Bialska spółka zachęca do tego, aby przygotować się na sezon grzewczy, w początkowej fazie odkręcając zawody w kaloryferach na tzw. „piątkę”, czyli do maksimum. Należy pamiętać, że ciepło po całym mieście rozchodzi się przez kilka dni, dlatego bloki znajdujące się najdalej od ciepłowni na gorące kaloryfery będą musiały poczekać nawet kilkanaście godzin. Spółdzielnie proszą o zwracanie uwagi na szczelność zaworów i odpowietrzników przy kaloryferach.
Ponadto bialski PEC zachęca mieszkańców do oszczędzania ciepła, co pozwoli zredukować rachunki za ogrzewanie oraz do włączenia się w akcję „20 stopni dla klimatu”. Wkrótce do mieszkańców trafią ulotki przygotowane przez bialską spółkę promującą to zagadnienie.
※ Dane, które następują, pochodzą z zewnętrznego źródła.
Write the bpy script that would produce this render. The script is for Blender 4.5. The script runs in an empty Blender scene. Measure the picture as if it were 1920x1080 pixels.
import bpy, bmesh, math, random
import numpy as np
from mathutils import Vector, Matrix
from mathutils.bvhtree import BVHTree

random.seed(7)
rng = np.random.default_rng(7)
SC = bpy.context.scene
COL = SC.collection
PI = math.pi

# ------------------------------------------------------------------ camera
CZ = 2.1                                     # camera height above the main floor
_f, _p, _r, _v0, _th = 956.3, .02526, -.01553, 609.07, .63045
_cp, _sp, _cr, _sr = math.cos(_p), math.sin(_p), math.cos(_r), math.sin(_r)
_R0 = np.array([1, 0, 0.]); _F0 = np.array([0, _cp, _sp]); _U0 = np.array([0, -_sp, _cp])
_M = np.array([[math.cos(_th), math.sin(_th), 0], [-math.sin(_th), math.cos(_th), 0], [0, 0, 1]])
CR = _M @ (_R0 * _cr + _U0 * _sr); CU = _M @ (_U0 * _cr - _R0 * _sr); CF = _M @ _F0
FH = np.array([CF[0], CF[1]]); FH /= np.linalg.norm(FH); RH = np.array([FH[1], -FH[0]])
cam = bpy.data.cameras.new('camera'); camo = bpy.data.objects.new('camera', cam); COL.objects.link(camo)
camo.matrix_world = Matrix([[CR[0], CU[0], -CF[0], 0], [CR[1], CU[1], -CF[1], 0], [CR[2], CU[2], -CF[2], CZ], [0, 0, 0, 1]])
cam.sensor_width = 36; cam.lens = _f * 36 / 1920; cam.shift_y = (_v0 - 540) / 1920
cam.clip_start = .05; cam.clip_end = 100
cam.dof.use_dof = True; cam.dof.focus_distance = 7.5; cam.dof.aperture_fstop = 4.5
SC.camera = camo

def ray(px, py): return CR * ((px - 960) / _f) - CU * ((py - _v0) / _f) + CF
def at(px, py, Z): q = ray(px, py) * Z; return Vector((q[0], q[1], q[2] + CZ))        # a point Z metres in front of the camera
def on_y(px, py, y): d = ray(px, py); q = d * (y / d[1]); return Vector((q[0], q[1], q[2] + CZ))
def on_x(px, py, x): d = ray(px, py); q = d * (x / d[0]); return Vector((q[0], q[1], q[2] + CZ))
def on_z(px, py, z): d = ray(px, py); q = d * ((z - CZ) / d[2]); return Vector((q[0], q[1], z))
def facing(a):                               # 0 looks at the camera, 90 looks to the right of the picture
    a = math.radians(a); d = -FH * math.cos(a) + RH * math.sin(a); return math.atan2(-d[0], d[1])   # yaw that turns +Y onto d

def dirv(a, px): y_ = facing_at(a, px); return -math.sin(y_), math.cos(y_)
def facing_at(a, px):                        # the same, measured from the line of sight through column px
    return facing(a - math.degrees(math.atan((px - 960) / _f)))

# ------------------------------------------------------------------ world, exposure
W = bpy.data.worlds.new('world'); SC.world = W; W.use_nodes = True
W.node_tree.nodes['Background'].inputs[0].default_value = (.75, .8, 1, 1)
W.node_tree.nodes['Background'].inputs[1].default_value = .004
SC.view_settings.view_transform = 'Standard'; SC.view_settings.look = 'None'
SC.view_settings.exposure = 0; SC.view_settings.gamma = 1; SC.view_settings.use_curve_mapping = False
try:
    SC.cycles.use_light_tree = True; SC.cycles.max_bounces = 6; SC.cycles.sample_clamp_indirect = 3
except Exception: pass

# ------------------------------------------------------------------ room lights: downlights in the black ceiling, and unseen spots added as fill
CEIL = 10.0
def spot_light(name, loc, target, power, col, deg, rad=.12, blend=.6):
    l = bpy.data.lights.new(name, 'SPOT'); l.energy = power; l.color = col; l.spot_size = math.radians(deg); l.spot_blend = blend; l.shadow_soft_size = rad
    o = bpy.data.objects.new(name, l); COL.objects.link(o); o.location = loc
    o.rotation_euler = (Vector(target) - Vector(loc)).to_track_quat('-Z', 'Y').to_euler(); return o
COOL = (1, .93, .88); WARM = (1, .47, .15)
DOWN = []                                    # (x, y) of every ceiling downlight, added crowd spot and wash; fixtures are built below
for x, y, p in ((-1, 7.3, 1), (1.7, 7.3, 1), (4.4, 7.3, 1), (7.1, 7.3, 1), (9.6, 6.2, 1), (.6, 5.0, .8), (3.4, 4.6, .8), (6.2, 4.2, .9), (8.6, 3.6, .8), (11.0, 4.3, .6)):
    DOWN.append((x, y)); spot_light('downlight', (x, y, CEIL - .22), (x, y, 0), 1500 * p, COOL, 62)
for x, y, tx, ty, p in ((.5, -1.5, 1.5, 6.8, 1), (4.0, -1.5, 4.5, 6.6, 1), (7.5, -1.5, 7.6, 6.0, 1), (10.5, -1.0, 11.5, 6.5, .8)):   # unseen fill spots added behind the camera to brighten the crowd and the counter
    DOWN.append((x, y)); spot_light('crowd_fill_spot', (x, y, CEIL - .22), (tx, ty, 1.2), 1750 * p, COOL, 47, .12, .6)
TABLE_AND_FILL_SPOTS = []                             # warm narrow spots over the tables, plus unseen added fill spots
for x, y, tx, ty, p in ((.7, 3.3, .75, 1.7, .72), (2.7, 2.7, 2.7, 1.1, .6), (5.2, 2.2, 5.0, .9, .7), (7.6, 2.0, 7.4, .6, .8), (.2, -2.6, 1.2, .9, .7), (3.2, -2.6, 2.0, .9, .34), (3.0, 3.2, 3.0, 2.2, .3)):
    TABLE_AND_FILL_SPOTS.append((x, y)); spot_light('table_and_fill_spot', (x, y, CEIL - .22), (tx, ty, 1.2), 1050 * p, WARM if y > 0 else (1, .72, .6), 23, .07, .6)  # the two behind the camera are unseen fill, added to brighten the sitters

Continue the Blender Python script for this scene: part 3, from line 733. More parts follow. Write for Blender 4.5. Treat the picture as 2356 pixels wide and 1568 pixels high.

Sytuacja z węglem jest trudna. Bialska spółka w sierpniu złożyła ofertę na zakup węgla oraz biomasy. Obecnie biomasa zakontraktowana jest na cały sezon grzewczy jednak jeszcze jej nie ma, a zapasy, które spółka ma obecnie, starczą na kilka tygodni. Podobnie jest z węglem, ponieważ spółka ma na składzie węgiel, którego starczy do końca listopada. Jak zapewniają władze spółki, dołożą wszelkich starań, aby zdobyć węgiel. Problemem jest jednak dostępność tego surowca.